Indices won’t reveal the future, “but they’ll tell you the present and the past, which can be important to determine trends into the future,” Bourke explained. “But then, you know, freight forwarders can ultimately provide more context and more forward looking thoughts and where rates may go.”
Meanwhile, as shippers navigate changing rates, supply chain managers will compete to secure air freight capacity. According to freight forwarder Dimerco, up to 40% of carrier capacity is pre-allocated under forwarder contracts, but that percentage is much higher this year, as many e-commerce companies are requesting at least one block service agreement with airlines. This means that small- and medium-sized forwarders have, at minimum, volume contracts of up to 50 tons per month with carriers.
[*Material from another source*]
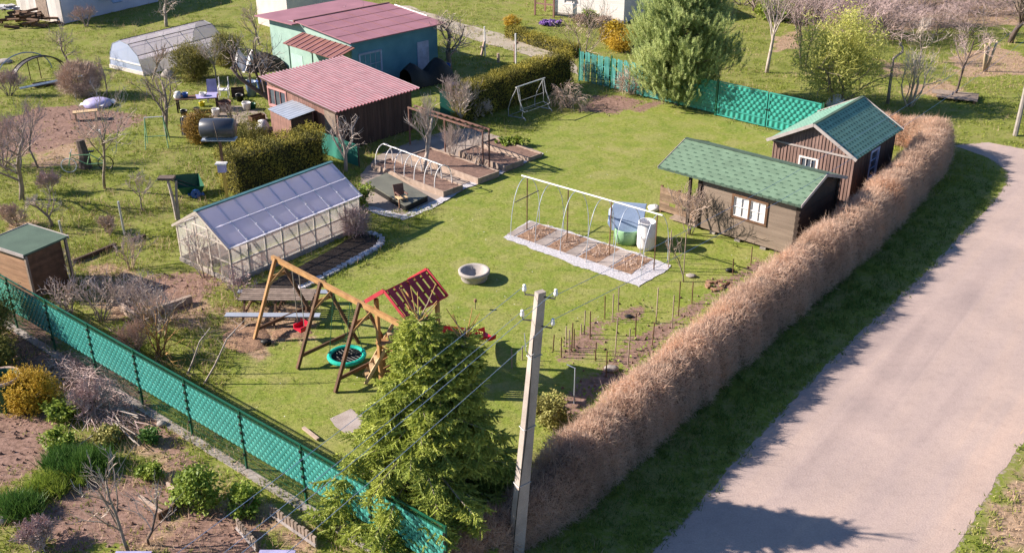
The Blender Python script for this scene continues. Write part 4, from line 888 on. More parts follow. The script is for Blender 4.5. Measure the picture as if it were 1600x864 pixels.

This leaves very little capacity available for the open market.
"If e-commerce is part of their supply chain, it’s important to think end to end and work with partners that can help make swift adjustments based on potential new e-commerce regulations."
Alexis Boutet
VP and global head of airfreight at Flexport
In a July 5 report from Xeneta, van de Wouw prompted shippers to start peak season planning early, especially as the e-commerce boom cuts into available capacity, rates rise and companies like DHL Express launch seasonal surcharges ahead of the holidays.
Air freight procurement teams can also mitigate risks and seize opportunities by looking at where e-commerce volumes are originating from, said van de Wouw.
“For example, they could avoid moving goods via e-commerce hot spots such as Hong Kong and Shenzhen and use Xeneta data to understand the cost and viability of alternative trade corridors,” he said. “They should also consider whether they can benefit from lower rates on backhauls.”
Regardless of any regulatory changes to the de minimis exemption, e-commerce demand is expected to remain strong into 2025, and supply chain managers should look to secure space and start negotiations now to avoid spiking spot rates, Boutet said.
“If e-commerce is part of their supply chain, it’s important to think end to end and work with partners that can help make swift adjustments based on potential new e-commerce regulations, such as moving from air freight to ocean shipping or switching from Asia-based fulfillment to US/EU-based fulfillment networks,” he added.